Part of what helped me realize that was putting myself out there. This blog, my Etsy store, choosing to be more open on my Facebook wall.

I decided one day that life really was too short, and that every other cliche thing I had read on Pinterest was probably true. I can choose to put myself out there and possibly build a life doing what I love with people I think are awesome, or I can do the opposite because of what someone might say. I’m pretty sure when the zombie apocalypse hits I won’t be giving a second thought to what someone said.

So I put my designs out into the world, I became more open and started introducing myself to people in the forums on Etsy, I started blogging regularly and sharing the posts on Facebook along with my newest designs. It took a lot of courage at first, I won’t lie.
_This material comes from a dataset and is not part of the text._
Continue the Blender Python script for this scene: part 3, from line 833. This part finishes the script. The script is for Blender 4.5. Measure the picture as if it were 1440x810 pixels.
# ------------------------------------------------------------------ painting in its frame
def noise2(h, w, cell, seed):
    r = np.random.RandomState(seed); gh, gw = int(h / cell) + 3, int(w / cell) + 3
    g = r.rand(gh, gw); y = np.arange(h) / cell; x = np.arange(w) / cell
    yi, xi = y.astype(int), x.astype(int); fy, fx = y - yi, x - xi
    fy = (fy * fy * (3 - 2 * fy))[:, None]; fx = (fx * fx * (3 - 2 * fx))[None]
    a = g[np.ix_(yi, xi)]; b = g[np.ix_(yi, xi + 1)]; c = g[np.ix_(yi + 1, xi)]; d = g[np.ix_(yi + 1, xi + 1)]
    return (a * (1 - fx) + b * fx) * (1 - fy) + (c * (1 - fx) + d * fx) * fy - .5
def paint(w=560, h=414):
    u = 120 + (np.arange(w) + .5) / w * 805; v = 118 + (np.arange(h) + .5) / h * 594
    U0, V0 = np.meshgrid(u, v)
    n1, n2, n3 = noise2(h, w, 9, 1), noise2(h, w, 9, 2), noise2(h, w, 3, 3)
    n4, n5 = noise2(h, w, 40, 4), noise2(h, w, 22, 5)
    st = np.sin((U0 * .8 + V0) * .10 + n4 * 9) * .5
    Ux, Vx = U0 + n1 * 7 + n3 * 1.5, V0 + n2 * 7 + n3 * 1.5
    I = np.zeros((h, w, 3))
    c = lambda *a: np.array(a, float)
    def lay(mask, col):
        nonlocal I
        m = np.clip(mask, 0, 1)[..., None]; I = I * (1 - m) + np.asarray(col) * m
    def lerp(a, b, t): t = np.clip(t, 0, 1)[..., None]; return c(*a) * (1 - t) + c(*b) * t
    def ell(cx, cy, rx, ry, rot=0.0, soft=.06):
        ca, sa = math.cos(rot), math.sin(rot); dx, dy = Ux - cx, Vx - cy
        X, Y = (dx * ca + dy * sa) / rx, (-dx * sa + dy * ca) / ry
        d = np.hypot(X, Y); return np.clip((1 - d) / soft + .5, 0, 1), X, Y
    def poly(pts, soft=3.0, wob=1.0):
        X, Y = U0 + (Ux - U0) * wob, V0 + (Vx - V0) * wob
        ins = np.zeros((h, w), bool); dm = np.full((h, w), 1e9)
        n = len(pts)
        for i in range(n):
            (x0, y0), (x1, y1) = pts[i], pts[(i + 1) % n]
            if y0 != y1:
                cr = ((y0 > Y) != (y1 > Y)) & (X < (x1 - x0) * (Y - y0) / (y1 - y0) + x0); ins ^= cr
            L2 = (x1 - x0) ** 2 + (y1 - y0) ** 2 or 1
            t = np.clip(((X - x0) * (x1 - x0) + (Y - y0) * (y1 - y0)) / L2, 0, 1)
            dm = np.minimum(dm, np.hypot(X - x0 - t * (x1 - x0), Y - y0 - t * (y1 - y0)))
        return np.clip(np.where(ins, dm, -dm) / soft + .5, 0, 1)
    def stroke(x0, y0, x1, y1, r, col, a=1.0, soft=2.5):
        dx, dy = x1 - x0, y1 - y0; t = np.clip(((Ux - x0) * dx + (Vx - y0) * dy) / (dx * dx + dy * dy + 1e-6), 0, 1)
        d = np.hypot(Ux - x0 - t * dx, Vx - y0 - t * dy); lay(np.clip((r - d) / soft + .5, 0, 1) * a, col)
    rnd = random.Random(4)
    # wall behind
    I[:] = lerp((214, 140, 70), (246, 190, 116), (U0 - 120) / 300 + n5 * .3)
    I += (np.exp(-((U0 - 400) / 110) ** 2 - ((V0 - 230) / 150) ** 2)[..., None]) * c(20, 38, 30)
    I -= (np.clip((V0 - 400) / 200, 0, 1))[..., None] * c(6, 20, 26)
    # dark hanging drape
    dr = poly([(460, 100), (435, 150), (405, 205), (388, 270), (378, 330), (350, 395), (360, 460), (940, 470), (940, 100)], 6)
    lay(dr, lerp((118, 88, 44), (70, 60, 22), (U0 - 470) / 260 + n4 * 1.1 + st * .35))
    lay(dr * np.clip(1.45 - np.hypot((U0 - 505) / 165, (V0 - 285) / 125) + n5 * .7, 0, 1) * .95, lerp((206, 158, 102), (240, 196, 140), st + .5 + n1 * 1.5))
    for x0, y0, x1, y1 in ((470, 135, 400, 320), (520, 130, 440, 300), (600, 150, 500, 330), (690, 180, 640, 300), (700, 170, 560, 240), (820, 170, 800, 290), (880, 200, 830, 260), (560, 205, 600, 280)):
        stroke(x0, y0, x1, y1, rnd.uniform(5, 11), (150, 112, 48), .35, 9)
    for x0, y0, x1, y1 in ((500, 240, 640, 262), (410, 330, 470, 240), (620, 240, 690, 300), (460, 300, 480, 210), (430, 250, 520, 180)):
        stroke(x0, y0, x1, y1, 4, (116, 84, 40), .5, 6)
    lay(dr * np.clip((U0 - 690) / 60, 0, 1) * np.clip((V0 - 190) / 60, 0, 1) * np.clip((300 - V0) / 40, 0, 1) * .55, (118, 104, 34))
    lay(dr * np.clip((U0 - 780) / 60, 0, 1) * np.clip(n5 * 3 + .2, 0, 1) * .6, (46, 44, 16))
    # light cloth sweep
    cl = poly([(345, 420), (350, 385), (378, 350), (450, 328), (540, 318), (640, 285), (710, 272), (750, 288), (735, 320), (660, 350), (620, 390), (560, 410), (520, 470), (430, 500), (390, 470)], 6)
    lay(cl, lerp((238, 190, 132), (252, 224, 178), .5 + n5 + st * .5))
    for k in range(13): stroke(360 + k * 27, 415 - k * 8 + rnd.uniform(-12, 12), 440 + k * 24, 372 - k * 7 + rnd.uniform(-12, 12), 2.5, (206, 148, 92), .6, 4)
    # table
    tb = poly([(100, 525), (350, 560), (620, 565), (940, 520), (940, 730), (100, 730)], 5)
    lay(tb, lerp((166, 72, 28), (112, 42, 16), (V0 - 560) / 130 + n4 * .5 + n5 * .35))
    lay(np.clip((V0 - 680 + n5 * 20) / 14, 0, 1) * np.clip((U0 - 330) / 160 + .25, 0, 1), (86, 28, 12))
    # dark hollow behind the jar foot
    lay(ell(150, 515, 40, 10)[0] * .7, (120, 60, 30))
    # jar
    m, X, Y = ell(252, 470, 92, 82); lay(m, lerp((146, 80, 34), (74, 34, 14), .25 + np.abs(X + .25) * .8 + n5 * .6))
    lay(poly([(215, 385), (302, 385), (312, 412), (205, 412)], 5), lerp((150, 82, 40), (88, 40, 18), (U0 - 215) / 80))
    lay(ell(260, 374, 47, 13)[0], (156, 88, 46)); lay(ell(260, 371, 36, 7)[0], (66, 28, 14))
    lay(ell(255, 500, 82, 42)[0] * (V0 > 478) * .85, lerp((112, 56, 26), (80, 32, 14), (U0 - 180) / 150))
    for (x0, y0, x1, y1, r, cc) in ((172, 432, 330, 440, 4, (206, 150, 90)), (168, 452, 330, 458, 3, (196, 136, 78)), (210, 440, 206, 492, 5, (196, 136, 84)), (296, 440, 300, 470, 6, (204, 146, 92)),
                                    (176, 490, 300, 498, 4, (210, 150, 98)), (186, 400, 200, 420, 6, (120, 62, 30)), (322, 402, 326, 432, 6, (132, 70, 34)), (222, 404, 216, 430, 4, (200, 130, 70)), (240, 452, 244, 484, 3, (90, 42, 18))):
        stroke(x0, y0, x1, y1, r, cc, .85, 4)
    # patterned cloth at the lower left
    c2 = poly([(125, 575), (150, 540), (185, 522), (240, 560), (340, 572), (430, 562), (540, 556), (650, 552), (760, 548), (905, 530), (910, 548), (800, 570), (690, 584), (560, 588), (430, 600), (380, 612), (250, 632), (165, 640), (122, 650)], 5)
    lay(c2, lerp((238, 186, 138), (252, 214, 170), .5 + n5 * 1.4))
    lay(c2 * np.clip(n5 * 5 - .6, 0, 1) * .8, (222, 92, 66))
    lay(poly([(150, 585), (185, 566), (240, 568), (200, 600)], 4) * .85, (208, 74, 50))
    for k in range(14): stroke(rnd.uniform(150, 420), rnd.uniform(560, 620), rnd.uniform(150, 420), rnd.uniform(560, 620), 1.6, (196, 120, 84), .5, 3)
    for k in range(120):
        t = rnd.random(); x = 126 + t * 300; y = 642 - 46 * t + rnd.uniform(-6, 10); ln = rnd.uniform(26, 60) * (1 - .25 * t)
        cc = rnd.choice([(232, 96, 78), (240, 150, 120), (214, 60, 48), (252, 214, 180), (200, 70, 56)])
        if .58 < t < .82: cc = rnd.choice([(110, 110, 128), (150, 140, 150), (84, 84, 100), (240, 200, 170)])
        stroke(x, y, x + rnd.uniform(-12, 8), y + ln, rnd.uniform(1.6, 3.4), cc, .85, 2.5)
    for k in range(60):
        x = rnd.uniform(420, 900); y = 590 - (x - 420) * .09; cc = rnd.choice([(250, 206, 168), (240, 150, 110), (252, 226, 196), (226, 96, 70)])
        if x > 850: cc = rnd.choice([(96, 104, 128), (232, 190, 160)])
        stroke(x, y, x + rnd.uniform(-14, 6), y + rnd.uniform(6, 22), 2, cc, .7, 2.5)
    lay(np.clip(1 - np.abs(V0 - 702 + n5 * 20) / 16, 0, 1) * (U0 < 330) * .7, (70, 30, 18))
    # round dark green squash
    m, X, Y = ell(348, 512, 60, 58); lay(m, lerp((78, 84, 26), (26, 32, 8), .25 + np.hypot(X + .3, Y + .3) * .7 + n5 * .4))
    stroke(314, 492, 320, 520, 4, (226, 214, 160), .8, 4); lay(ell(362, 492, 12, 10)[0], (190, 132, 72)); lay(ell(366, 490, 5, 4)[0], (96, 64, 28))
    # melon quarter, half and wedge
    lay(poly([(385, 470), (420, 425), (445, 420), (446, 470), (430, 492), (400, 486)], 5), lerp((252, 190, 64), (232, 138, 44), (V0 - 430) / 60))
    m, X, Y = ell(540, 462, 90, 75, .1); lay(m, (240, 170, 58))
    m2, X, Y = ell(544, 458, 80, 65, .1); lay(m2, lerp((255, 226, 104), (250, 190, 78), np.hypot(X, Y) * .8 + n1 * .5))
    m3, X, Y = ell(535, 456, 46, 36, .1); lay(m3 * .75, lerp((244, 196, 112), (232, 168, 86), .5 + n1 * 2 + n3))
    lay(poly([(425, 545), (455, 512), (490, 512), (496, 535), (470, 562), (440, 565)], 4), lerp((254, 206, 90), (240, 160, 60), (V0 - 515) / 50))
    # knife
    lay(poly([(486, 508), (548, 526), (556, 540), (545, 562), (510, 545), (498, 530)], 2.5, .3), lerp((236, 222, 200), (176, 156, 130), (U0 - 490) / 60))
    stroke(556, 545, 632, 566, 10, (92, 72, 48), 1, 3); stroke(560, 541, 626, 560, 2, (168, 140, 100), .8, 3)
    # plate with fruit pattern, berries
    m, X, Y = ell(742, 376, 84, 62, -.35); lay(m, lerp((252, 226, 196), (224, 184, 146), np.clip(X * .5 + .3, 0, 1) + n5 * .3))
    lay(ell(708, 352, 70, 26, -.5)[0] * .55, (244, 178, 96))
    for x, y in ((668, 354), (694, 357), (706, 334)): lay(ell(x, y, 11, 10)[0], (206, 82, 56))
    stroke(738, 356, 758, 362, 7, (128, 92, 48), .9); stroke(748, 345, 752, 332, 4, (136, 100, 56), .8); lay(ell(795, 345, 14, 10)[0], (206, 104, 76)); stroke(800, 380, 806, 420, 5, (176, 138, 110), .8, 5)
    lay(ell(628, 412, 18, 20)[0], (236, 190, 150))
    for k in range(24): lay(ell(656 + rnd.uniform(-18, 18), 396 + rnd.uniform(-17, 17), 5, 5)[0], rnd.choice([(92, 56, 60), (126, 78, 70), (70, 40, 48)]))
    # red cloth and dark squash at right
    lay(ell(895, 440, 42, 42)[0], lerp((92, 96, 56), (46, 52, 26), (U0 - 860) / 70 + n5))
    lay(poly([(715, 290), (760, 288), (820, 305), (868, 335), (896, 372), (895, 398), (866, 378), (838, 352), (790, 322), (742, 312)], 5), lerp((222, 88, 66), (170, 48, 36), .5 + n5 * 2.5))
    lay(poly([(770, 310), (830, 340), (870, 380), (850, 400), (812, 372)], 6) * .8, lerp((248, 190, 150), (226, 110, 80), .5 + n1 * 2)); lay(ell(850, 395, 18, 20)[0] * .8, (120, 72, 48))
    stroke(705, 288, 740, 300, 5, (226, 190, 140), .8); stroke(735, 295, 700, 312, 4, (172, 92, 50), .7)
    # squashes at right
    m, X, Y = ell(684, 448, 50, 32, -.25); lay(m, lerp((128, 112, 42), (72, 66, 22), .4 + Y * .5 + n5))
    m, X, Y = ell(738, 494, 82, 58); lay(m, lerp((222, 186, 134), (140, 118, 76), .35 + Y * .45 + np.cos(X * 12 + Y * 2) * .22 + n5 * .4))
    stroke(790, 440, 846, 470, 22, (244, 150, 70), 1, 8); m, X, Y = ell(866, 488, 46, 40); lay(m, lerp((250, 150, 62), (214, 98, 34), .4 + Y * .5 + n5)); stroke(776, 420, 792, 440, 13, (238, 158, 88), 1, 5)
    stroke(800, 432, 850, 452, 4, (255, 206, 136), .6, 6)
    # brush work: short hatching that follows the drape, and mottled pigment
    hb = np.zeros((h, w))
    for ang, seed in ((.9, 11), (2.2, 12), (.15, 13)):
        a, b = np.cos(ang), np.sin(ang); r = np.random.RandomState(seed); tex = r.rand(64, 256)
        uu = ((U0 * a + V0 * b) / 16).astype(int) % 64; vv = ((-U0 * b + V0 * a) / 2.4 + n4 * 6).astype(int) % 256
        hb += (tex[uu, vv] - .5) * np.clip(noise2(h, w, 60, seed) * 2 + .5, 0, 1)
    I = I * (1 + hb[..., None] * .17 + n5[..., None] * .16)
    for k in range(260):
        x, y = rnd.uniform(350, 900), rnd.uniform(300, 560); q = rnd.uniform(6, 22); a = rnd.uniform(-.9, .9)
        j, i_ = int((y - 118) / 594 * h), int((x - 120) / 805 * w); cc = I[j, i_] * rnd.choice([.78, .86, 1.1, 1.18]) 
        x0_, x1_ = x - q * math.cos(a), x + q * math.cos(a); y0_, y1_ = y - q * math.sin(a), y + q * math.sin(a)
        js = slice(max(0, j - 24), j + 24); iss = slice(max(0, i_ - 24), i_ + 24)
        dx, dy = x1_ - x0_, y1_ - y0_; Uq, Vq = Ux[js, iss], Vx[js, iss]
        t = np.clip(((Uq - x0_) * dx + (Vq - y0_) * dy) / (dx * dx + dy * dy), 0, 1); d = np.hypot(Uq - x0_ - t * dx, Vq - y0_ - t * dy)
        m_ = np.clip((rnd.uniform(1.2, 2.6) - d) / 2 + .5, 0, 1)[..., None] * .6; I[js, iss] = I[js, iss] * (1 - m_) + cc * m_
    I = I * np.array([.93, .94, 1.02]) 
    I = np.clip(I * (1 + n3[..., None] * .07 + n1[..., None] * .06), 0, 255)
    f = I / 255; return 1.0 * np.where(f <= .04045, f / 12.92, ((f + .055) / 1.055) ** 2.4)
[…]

And you know what? Shockingly, it started working. People actually responded when I told them what I needed. They responded to the blog, to my shop, to me. Turns out, the people I thought I wasn’t good enough for were completely receptive when I offered my services. Who woulda thought.

I’ve done more business in the last few months than I have in the entirety of some years in the past. Apparently the only thing holding me back this whole time really was me.

I can’t help but wonder, if I had started being true to myself years ago, where I could be by now.

My work isn’t quite steady enough to make a living on yet, but the benefits are killer. I feel so incredibly alive when I’m doing something I love, whether it’s helping an entrepreneur put their vision into their website, creating a custom sticker for someones baby shower, or training to run a 5k. It fuels me.

Doing work you love, for people you care about, is an amazing experience, and I hope I get to do a lot more of it. I think everyone should strive for that.

But I think the coolest thing about all this is what I’m learning – that it’s been in my control this whole time.

None of this would have happened if I hadn’t decided to…

– make an intentional change in my life

– decide where I wanted to be and start walking in that direction, however slowly

– just ignore the fear and open myself up

– and most importantly, decided to just ask.